Task goal -> Reproduce exactly the lines from the top of the records below through the line holding "from mathutils import Vector, Matrix".

Excerpted records ->
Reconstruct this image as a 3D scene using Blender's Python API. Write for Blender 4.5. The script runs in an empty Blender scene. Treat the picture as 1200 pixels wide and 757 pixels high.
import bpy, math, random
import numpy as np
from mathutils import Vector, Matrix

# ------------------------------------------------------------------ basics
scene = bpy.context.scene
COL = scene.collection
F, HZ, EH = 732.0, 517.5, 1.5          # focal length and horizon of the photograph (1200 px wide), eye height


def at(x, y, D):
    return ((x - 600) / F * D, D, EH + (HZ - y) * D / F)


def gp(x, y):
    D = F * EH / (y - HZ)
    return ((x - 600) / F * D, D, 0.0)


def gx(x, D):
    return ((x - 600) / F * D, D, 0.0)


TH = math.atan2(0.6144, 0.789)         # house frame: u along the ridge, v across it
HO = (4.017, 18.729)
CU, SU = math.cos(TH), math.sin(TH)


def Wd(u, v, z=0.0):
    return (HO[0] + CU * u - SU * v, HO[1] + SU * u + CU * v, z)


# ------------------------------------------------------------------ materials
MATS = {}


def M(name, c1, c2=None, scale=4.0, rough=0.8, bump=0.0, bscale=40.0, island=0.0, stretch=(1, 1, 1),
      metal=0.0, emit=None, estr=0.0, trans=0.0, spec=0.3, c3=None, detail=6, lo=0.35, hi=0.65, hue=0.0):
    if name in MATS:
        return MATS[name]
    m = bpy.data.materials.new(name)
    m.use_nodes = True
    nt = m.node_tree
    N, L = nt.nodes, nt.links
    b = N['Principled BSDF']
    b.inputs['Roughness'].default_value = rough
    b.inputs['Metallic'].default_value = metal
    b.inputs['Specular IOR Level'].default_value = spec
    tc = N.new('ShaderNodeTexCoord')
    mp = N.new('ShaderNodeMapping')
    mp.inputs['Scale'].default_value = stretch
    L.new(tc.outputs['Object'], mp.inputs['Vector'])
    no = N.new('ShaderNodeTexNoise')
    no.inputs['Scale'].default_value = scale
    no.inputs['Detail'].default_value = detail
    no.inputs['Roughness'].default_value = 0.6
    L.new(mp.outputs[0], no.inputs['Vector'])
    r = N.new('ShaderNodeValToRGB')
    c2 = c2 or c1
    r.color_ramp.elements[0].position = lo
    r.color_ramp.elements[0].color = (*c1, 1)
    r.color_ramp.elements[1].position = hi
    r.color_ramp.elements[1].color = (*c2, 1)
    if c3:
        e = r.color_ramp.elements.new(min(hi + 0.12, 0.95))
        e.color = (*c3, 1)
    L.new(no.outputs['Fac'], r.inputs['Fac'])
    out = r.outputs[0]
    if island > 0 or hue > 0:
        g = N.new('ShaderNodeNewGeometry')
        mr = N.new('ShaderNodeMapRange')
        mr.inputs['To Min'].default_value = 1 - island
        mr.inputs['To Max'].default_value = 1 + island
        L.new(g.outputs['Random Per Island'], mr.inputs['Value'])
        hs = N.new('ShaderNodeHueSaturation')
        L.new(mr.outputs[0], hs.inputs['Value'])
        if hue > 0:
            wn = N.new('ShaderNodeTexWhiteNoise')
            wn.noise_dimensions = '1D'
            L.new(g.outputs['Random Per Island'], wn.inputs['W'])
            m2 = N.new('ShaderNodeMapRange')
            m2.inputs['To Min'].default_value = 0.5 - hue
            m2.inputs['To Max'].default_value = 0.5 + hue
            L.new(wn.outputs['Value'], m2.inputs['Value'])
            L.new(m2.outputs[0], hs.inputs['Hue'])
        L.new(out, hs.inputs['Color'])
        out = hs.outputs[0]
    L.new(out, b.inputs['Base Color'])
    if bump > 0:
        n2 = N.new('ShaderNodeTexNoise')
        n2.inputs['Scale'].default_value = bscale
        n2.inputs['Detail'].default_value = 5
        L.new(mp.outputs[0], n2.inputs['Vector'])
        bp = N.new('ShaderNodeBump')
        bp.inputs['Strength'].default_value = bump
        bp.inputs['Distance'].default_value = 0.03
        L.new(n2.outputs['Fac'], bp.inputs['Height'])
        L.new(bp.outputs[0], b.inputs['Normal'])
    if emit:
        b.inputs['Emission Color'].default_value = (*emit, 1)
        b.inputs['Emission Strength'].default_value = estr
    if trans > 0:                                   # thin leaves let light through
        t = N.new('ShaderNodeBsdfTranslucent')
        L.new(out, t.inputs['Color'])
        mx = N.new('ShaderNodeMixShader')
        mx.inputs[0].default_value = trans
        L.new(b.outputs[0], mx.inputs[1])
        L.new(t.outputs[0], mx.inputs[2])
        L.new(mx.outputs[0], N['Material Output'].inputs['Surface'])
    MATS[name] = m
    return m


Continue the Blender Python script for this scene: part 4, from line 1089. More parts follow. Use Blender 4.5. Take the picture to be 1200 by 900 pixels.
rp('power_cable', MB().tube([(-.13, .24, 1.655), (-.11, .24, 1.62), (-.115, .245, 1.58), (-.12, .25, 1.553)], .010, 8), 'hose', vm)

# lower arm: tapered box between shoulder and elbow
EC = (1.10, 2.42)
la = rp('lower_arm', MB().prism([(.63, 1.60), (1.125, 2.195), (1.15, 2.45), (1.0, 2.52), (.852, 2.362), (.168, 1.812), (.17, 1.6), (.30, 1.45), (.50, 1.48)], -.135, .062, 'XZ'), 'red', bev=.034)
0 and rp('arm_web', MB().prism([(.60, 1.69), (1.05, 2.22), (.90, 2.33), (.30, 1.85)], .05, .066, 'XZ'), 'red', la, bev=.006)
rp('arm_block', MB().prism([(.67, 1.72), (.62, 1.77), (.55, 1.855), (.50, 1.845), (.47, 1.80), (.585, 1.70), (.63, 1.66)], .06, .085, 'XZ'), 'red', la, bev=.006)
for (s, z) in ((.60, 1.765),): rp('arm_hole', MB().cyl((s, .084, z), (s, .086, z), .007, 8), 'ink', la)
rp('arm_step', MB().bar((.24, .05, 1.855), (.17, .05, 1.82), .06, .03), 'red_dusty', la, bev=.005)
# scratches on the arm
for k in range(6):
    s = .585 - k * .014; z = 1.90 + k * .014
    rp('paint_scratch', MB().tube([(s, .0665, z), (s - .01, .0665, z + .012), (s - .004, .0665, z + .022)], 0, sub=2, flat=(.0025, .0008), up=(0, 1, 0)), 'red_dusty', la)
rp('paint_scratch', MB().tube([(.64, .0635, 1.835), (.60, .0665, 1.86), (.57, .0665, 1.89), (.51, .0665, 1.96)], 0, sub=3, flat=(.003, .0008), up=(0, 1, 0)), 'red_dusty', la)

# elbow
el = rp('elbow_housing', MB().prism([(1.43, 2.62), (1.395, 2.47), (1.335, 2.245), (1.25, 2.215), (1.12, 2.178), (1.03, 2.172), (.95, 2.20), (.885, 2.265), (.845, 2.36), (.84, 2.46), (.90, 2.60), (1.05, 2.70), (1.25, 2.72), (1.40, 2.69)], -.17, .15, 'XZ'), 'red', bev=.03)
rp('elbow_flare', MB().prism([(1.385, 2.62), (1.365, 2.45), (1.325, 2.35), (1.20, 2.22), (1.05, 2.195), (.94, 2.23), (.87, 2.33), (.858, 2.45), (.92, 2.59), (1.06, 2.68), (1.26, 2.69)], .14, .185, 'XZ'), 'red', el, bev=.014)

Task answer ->
Reconstruct this image as a 3D scene using Blender's Python API. Write for Blender 4.5. The script runs in an empty Blender scene. Treat the picture as 1200 pixels wide and 757 pixels high.
import bpy, math, random
import numpy as np
from mathutils import Vector, Matrix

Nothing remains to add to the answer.